Nada nuevo bajo el sol. Todo aquel que no está en un cargo público puede sin más plantear tales exigencias, lo mismo quienes llegan a ellos por primera vez todavía sin tener mucha idea de la cruda realidad (los que pasaron de recibir una mesada a recibir una dieta como dijo un exparlamentario) o, si se quiere, aquellos que desconocen la crueldad del mercado proclamada por Aylwin, o el efecto demostración de Duesemberry, ese que nos dice que frente a un aumento del ingreso, el nivel del gasto va a ser siempre proporcional a él y, en general siempre más elevado; es la razón por la que nunca el sueldo nos alcanza, siempre vamos a querer un auto parecido, una casa parecida, unas zapatillas parecidas a las superiores de nuestro vecino. Y claro, a la vista de esta realidad los principios comienzan a desvanecerse o a ser remplazados por otros como decía Groucho Marx.

Y de eso se trata toda esta historia, de demostrarle a la opinión pública que los niños crecieron y que, como todos, no son otra cosa más que el común de los cristianos, seres de carne y hueso a los que la santidad le es ajena como a cualquiera persona de a pie y que en ellos no encontraremos a aquel ministro que, según cuenta la historia no comprobada por este servidor, renunció a su cargo ministerial pese a la entrega y vocación demostrada y a su férrea lucha contra la corrupción que con jugosos sobornos golpeaba su puerta. Cuando el presidente le preguntó por qué lo hacía cuando su honestidad era a toda prueba, le respondió: “Porque están llegando a mi precio”.

De paso, la idea también sirve para reforzar la ya generalizada percepción de que el Estado no solo es un mal administrador de los recursos, sino que se presta para transformarse en una hijuela pagadora de favores que a la larga resulta dominada por una manga de funcionarios que trabajan para sí mismos en vez del interés colectivo de la nación, lo que permite sostener, sin temor a equivocarse, que la razón asiste a quienes pregonan que ¡con mi plata no y más impuestos, jamás!

Y como corolario de todo esto y de los demás desaguisados que la prensa se ha encargado de resaltar, para muchos (sobre todo el esperanzado enemigo) el gobierno está muerto, Jackson y sus boys también y de lo que queda de gobierno solo podemos esperar la cojera de un pato, cuyo significado nunca he terminado de entender.

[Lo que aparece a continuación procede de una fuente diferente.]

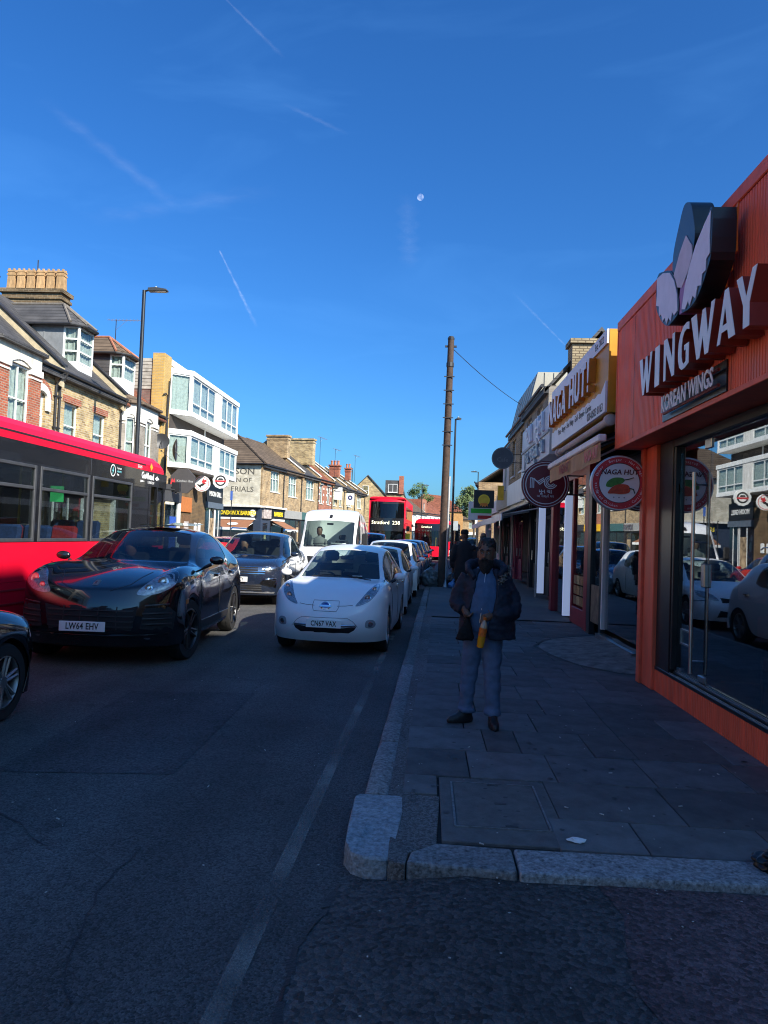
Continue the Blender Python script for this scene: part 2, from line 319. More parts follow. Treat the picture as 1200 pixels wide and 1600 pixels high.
# ---------------- pavement beside the camera: bed, slabs, kerb
slab_m = mat('paving slab', (.125, .124, .124), .78, var=.32, vs=4, bump=.5, bs=130, tint=.26, spec=.3, detail=8)
slab_m2 = mat('stained slab', (.115, .10, .097), .75, var=.25, vs=6, bump=.3, bs=130, tint=.16, spec=.3, detail=8)
bed_m = mat('slab joint dirt', (.02, .019, .018), .95, var=.4, vs=30, bump=.5, bs=200)
pave_far = mat('far paving', (.135, .133, .13), .85, var=.15, vs=1.2, bump=.3, bs=40)
bed = MB()
ys = [3.72, 6, 9, 12, 15]; ys2 = [15, 20, 26, 32, 40, 50, 60, 70, 85, 100, 120]
bed.add([(kx(y)+.2 if y > 4 else .1, y, .1) for y in ys]+[(4.5, y, .1) for y in ys], [(i, i+1, 5+i+1, 5+i) for i in range(4)])
bed.add([(1.7, 3.75, .1), (40, 3.75, .1), (40, 4.3, .1), (1.7, 4.3, .1)], [(0, 1, 2, 3)])
pavement = bed.build('pavement', bed_m, kind='structure', fix=False)
mb = MB(); kk = len(ys2)
mb.add([(kx(y)+.2, y, .118) for y in ys2]+[(14, y, .118) for y in ys2], [(i, i+1, kk+i+1, kk+i) for i in range(kk-1)])
mb.build('pavement_beyond', pave_far, kind='structure', fix=False)
slabs_me = []
def slab(x0, x1, y0, y1, m=None, z=.118):
    g = .004; mb = MB(); dz = [rnd.uniform(-.0018, .0025) for _ in range(4)]
    j = lambda: rnd.uniform(-.002, .002)
    P = [(x0+g+j(), y0+g+j()), (x1-g+j(), y0+g+j()), (x1-g+j(), y1-g+j()), (x0+g+j(), y1-g+j())]
    c = ((x0+x1)/2, (y0+y1)/2)
    mb.add([(p[0]-c[0], p[1]-c[1], .09-z) for p in P]+[(p[0]-c[0], p[1]-c[1], dz[i]) for i, p in enumerate(P)], [(4, 5, 6, 7), (0, 1, 5, 4), (1, 2, 6, 5), (2, 3, 7, 6), (3, 0, 4, 7)])
    o = mb.build('paving_slab', m or slab_m, pavement, bevel=.004); o.location = (c[0], c[1], z); return o
rows = [3.9, 4.33, 4.98, 5.6, 6.24, 6.88, 7.5, 8.15, 8.78, 9.4, 10.0, 10.6, 11.2, 11.8, 12.4, 13.0, 13.6, 14.2, 14.8]
pat = [[-.1, .14], [-.1, .14], [-.1, .34, .92, 1.57, 2.2, 2.62], [-.1, .5, .76, 1.3, 1.62, 2.3, 2.62], [-.08, .36, .97, 1.62, 2.1, 2.62], [-.07, .5, 1.14, 1.63, 2.62], [-.06, .39, 1.0, 1.65, 2.2, 2.62]]
for i in range(len(rows)-1):
    y0, y1 = rows[i], rows[i+1]
    if i == 0: js = [.74, 1.2, 1.9, 2.6, 3.3, 4.2]
    elif i == 1: js = [.81, 1.54, 2.5, 3.3, 4.2]
    elif i < 7: js = pat[i]
    else:
        o = .3*(i % 2); js = [kx(y0)+.33]+[kx(y0)+.33+.45+o+.62*q for q in range(3)]
        js = [v for v in js if v < 2.3]+[2.95 if y0 > 8.7 else 2.62]
    for a, b in zip(js[:-1], js[1:]): slab(a, b, y0, y1, slab_m2 if (a > 1.5 and y1 < 6.3 and rnd.random() < .6) else None)
slab(-.1, .12, 4.62, 4.98)
# asphalt strip behind the kerb
MB().prism([(-.14, 3.66), (-.055, 3.63), (-.04, 3.77), (.10, 3.89), (.13, 4.6), (-.16, 4.6)], -.02, .114, 'z').build('pavement_patch', strip_m, kind='structure', label='tarmac infill behind the big corner block', bevel=.004)
mb = MB(); ys = [4.55+i*.4 for i in range(28)]
mb.add([(kx(y)+.17, y, .112) for y in ys]+[(kx(y)+.335, y, .117) for y in ys], [(i, i+1, 29+i, 28+i) for i in range(27)])
mb.build('pavement_strip', strip_m, kind='structure', label='tarmac strip between kerb and slabs')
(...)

Sin embargo, no está de más recordar al viejo Churchill cuando decía: ”La política es casi tan emocionante como la guerra y no menos peligrosa. En la guerra nos pueden matar una vez; en política, muchas veces”.

Sabemos y hemos comprobado que Churchill tenía toda la razón, en política los zombis abundan, es cuestión de mirar y recordar.

Y para terminar una más del viejo Winston: “El éxito consiste en poder ir de fracaso en fracaso sin perder el entusiasmo”.

La – por así llamarla – generación que nos gobierna antes de ser gobierno no conocía el fracaso ni su amargura. Claro que debemos convenir que gobernar no es aprender, ni el gobierno el mejor lugar para echar a perder.